Dwight Hall screened the 2014 film “How I Got Over” Wednesday, a documentary that follows 15 formerly homeless women in Washington, D.C., as they transform their personal narratives into a play as part of The Theatre Lab’s Life Stories program. 

Dwight Hall showed the documentary in order to draw attention to the work of The Theatre Lab, a nonprofit whose Life Stories program aims to provide marginalized subsets of the population such as wounded veterans, incarcerated youth and senior citizens with a platform to share their real-life narratives through performance.

After the screening, co-founders and co-directors Deb Gottesman and Buzz Mauro ’84 discussed the process of working with the women.

“We knew that we wanted to give these women a bigger stage, so we had the idea that we would take one of their shows to a really big theater,” Gottesman said.

While working with The Theatre Lab, the featured women were undergoing treatment for addiction at N Street Village, a center for rehabilitation and recovery. The Theatre Lab had already been working with N Street residents for several years via an improvisational theater program, Gottesman said. To devise “My Soul Look Back in Wonder: Life Stories from Women in Recovery,” playwright Jennifer Nelson incorporated the women’s real-life stories into a script. The goal was to finish the 12-week process with a one-night-only performance at The Kennedy Center, an undertaking that no other Life Stories project had attempted before. The 2012 performance ultimately sold out, according to The Theatre Lab’s website.
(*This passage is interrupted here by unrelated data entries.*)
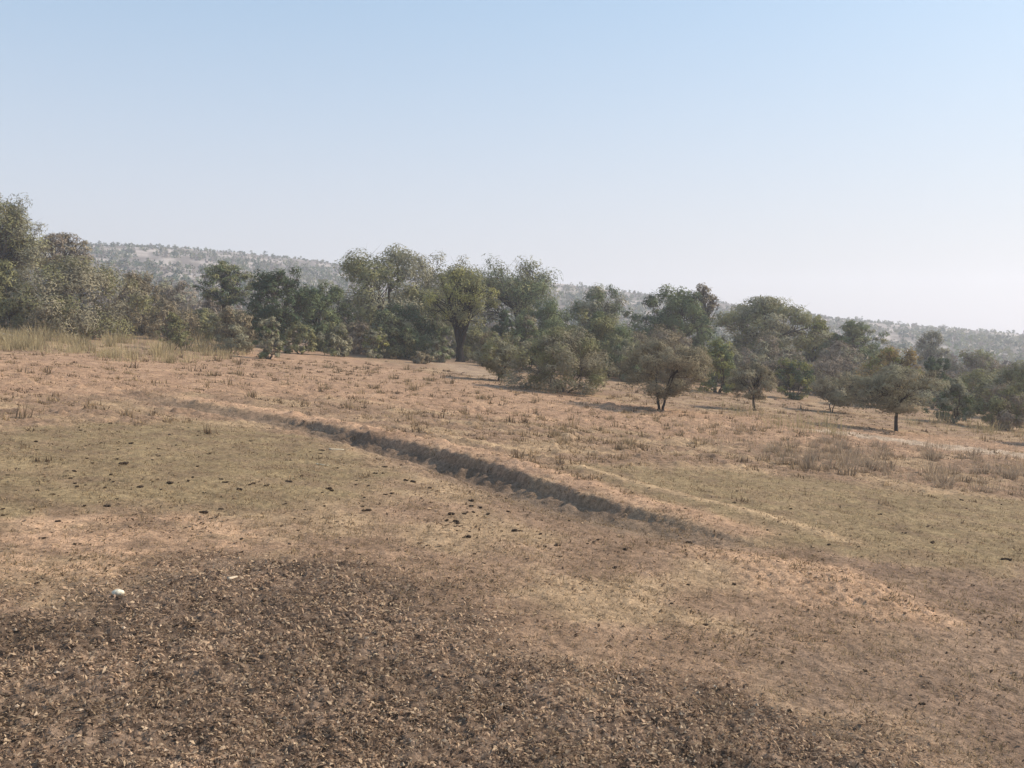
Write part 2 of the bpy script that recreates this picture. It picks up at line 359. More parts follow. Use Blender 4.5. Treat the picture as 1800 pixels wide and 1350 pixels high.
def tree(name, label, cat, u, dist, uL, uR, vtop, style='bush', pal='olive', seed=0, zb=None, dens=1.0, stems=None, tr=None,
         streak=0.5, lean=(0, 0), pal2=None, group=None, bark=(.085, .07, .06), nclump=None, fork=None, xy=None, leaf=1.0):
    g = np.random.default_rng(1000 + seed)
    cx, cy = at_dist(u, dist) if xy is None else xy
    gz = float(surf(np.array(cx), np.array(cy)))
    Wd = (uR - uL) / F * dist; H = z_at(vtop, dist) - gz
    off = ((uL + uR) / 2 - u) / F * dist
    zb = {'vase': .34, 'flat': .5, 'bush': .04, 'round': .3, 'open': .3}[style] if zb is None else zb
    Rr = Wd / 2; hc = H * (1 - zb); z0 = H * zb
    nst = {'vase': 1, 'flat': 1, 'bush': 5, 'round': 1, 'open': 1}[style] if stems is None else stems
    tr = max(0.05, H * (0.022 if nst > 1 else 0.03)) if tr is None else tr
    ncl = int(np.clip(36 + 6.5 * Wd * hc / max(1.0, dist / 55.), 44, 130)) if nclump is None else nclump
    # clumps of foliage through the crown
    ph = g.uniform(0, 6.28, 5)
    def lob(a): return 1 + .13 * np.sin(2 * a + ph[0]) + .12 * np.sin(3 * a + ph[1]) + .09 * np.sin(5 * a + ph[2]) + .06 * np.sin(8 * a + ph[4])
    if style == 'open':
        nl = 9; la = g.uniform(0, 6.28, nl) ; lt = g.uniform(.25, .95, nl)
        lr = profile('round', lt * .9 + .05) * np.sqrt(g.uniform(.25, 1, nl)) * Rr * .8
        L = np.stack([lr * np.cos(la), lr * np.sin(la), z0 + lt * hc * .86], -1)
        C = L[g.integers(0, nl, ncl)] + g.normal(0, 1, (ncl, 3)) * np.array([Rr * .21, Rr * .21, hc * .11])
        C[:, 2] = np.clip(C[:, 2], z0 * .9, H * .96)
        rc = np.full(ncl, .12 * Wd) * g.uniform(.6, 1.2, ncl)
    else:
        t = g.uniform(0, 1, ncl) ** (.75 if style in ('vase', 'flat') else .95)
        a = g.uniform(0, 2 * math.pi, ncl)
        rc = Wd * g.uniform(.045, .125, ncl)
        rr = profile(style, t) * Rr * lob(a) * 1.06 * g.uniform(0, 1, ncl) ** .36
        rr = np.maximum(rr - rc * .3, 0)
        C = np.stack([rr * np.cos(a), rr * np.sin(a), z0 + t * hc * (.9 + .1 * np.sin(3 * a + ph[3]))], -1)
        C[:, 2] = np.clip(C[:, 2], min(rc.mean() * .4, H * .3), H - rc * .45)
    C[:, 0] += off + lean[0] * C[:, 2] / H; C[:, 1] += lean[1] * C[:, 2] / H
    # wood
    VV, FF = [], []; nv = 0
    def add(vf):
        nonlocal nv
        VV.append(vf[0]); FF.append(vf[1] + nv); nv += len(vf[0])
    zf = H * (fork if fork else {'vase': .2, 'flat': .3, 'bush': .06, 'round': .22, 'open': .24}[style])
    tips = []
    for s in range(nst):
        if nst == 1:
            f = np.array([lean[0] * .2, 0, zf]); b0 = np.array([0, 0, -.15])
        else:
            aa = s * 6.28 / nst + g.uniform(-.5, .5); k = .28 if style == 'bush' else .10
            f = np.array([math.cos(aa) * Rr * k, math.sin(aa) * Rr * k, zf * g.uniform(.9, 1.3)]); b0 = np.array([f[0] * .35, f[1] * .35, -.15])
        q = curve(b0, (0, 0, 1), f, 5, g, .03)
        rb_ = tr * (1 if nst == 1 else .7)
        add(tube(q, rb_ * np.array([1.45, 1.08, .95, .88, .85]), 7)); tips.append(f)
    tips = np.array(tips)
    npri = max(nst, min(8, 4 + int(Wd > 3) + int(Wd > 6) * 2))
    cen = C[g.choice(ncl, npri, replace=False)].copy()
    for _ in range(4):
        lab = np.argmin(((C[:, None] - cen[None]) ** 2).sum(-1), 1)
        for k in range(npri):
            if (lab == k).any(): cen[k] = C[lab == k].mean(0)
    for k in range(npri):
        mem = np.nonzero(lab == k)[0]
        if not len(mem): continue
        f = tips[np.argmin(((tips - cen[k]) ** 2).sum(-1))]
        d0 = (cen[k] - f) * np.array([.5, .5, 1.0]); d0 /= np.linalg.norm(d0) + 1e-9; d0 = d0 * .6 + np.array([0, 0, .4])
        q = curve(f, d0, cen[k], 6, g, .035); r0 = tr * .62 * (1 if nst == 1 else .75)
        add(tube(q, np.linspace(r0, r0 * .35, 6), 5))
        for m in mem:
            st = q[g.integers(2, 5)]
            dd = (C[m] - st); dd = dd / (np.linalg.norm(dd) + 1e-9) * .6 + np.array([0, 0, .35])
            add(tube(curve(st, dd, C[m], 4, g, .05), np.array([.34, .25, .17, .09]) * r0, 3))
    V = np.vstack(VV); Fq = np.vstack(FF)
    bc = np.array(bark)[None] * g.uniform(.85, 1.15, (len(V), 1))
    # leaves and twigs
    ls = max(.07, 2.0 * dist / 984.) * leaf
    area = Wd * hc * .8
    N = int(np.clip(3.0 * dens * area / (.25 * ls * ls), 1500, 24000))
    ci = g.choice(ncl, N, p=(rc ** 2) / (rc ** 2).sum())
    nrm = g.normal(0, 1, (N, 3)); nrm *= (np.minimum(np.linalg.norm(nrm, axis=1), 1.9) / np.linalg.norm(nrm, axis=1))[:, None]
    vz = {'flat': .34, 'vase': .5}.get(style, .62)
    p = C[ci] + nrm * rc[ci][:, None] * np.array([.56, .56, vz * .72])
    p[:, 2] = np.clip(p[:, 2], .04, H * 1.02)
    dirs = p - np.array([off * .3, 0, zf * .5]); dirs /= np.linalg.norm(dirs, axis=1, keepdims=True) + 1e-9
    rd = g.normal(0, 1, (N, 3)); rd /= np.linalg.norm(rd, axis=1, keepdims=True)
    # leaf blades face outwards from their clump, so a clump has a sunny and a shady side
    fn = nrm / (np.linalg.norm(nrm, axis=1, keepdims=True) + 1e-9) * .75 + dirs * .5 + np.array([0, 0, .25]) + g.normal(0, .33, (N, 3))
    fn /= np.linalg.norm(fn, axis=1, keepdims=True)
    ax = dirs * streak + rd * (1 - streak * .75); ax -= (ax * fn).sum(1, keepdims=True) * fn; ax /= np.linalg.norm(ax, axis=1, keepdims=True) + 1e-9
    sd = np.cross(fn, ax)
    Ln = ls * g.lognormal(.22, .35, N)[:, None] * (1 + .7 * streak); Wn = ls * g.uniform(.45, .85, N)[:, None] * (1 - .3 * streak)
    LV = np.stack([p - ax * Ln * .5 - sd * Wn * .5, p - ax * Ln * .3 + sd * Wn * .5, p + ax * Ln * .5], 1).reshape(-1, 3)
    LF = np.arange(3 * N).reshape(-1, 3)
    lo, hi = np.array(PAL[pal][0]), np.array(PAL[pal][1])
    ct = g.uniform(0, 1, ncl) ** 1.3; tt = np.clip(.65 * ct[ci] + .35 * g.uniform(0, 1, N), 0, 1)[:, None]
    lc = lo + (hi - lo) * tt
    if pal2:
        lo2, hi2 = np.array(PAL[pal2][0]), np.array(PAL[pal2][1])
        w = (g.uniform(0, 1, ncl) < .38)[ci][:, None]; lc = np.where(w, lo2 + (hi2 - lo2) * tt, lc)
    lc = np.repeat(lc * np.array([1.12, 1.08, .95]), 3, 0)
    # bare twigs that poke out between the leaves
    T = int(ncl * 7); ti = g.integers(0, ncl, T)
    e = C[ti] + g.normal(0, 1, (T, 3)) * rc[ti][:, None] * np.array([.75, .75, .6]); e[:, 2] = np.clip(e[:, 2], .1, H * 1.03)
    s0 = C[ti] * .9 + np.array([off, 0, zf]) * .1 + g.normal(0, 1, (T, 3)) * rc[ti][:, None] * .2
    ww = max(.008, .25 * dist / 984.)
    sdw = np.cross(e - s0, g.normal(0, 1, (T, 3))); sdw /= np.linalg.norm(sdw, axis=1, keepdims=True) + 1e-9
    TV = np.stack([s0 - sdw * ww, s0 + sdw * ww, e], 1).reshape(-1, 3)
    TF = np.arange(3 * T).reshape(-1, 3)
    tcol = np.repeat(np.array(bark)[None] * g.uniform(1.1, 2.2, (T, 1)), 3, 0)
    root = obj(name, None, loc=(cx, cy, gz), label=label, category=cat)
    root.empty_display_size = .3
    if group: root['group'] = group
    obj('trunk', mk_mesh('trunk', V, [Fq], [M_BARK], bc, smooth=True), root)
    obj('crown', mk_mesh('crown', np.vstack([LV, TV]), [LF, TF + len(LV)], [M_LEAF], np.vstack([lc, tcol])), root)
    return root

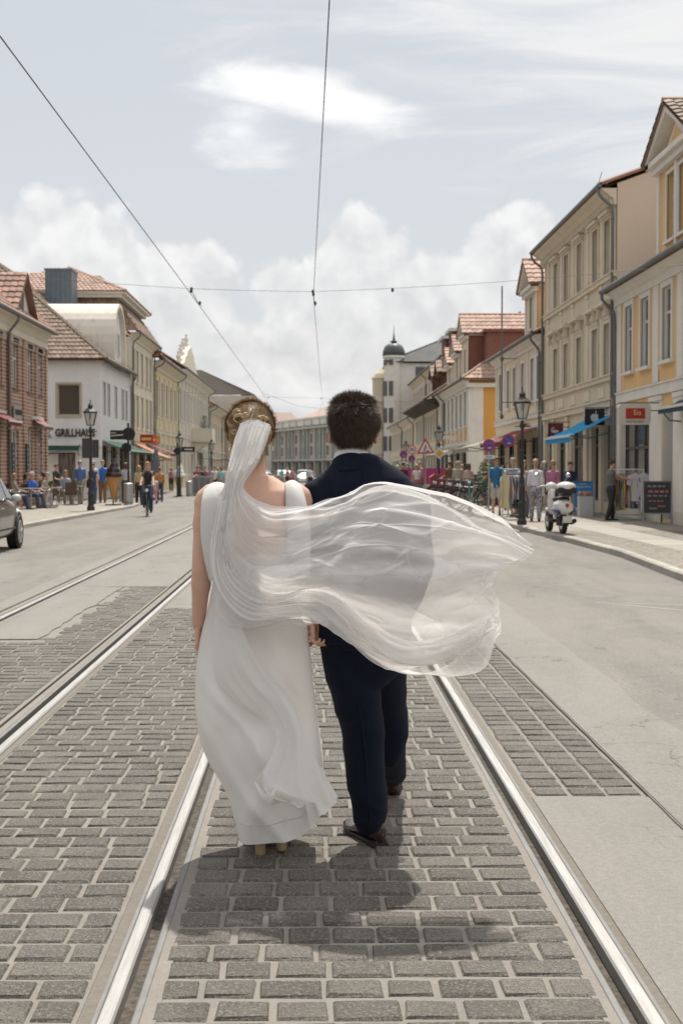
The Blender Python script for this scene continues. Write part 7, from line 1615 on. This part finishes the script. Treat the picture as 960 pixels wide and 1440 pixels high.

While the experience of creating the play was challenging for both the Life Stories teachers and the women, it was ultimately rewarding and extremely powerful, Gottesman said.

“Most of our work is probably always going to be on the smaller scale, but [this performance] was a valuable way of getting these stories out to larger audiences,” Mauro said.

Besides exposing the untold narratives of marginalized people, he said, the Life Stories program imparts valuable skills to its participants that are useful even beyond the theater world, such as increased self-confidence and the opportunity to break out of comfort zones. He and Gottesman hoped that working with university campuses would inspire others to take on their methodology of using theater to help marginalized communities.

The screening and talk was part of Dwight Hall’s Social Innovation Laboratory events and workshops series. Dwight Hall Co-Coordinator Anthony D’Ambrosio ’18 said “How I Got Over” complements other Lab programming well by presenting a creative example of social innovation.

“The program that Deb and Buzz have spearheaded is both unique and inspirational, and our audience was certainly entertained,” D’Ambrosio said.

While many of the women involved in “My Soul Look Back in Wonder” are now sober and living in their own apartments, with some even working with The Theatre Lab as teachers and mentors, Gottesman said, she is cautious about wholly attributing the women’s success in recovering from addiction to the Life Stories program.

“What we’re always mindful of is that we don’t work in a vacuum,” Gottesman said. “I couldn’t believe more in the transformative power of the arts, but when I say the majority of the women are doing very well now, it was because they were in a two-year recovery program. It takes a village and we’re always happy to be part of that village.”

Academy-Award nominee Nicole Boxer directed “How I Got Over,” which is available for streaming on Netflix.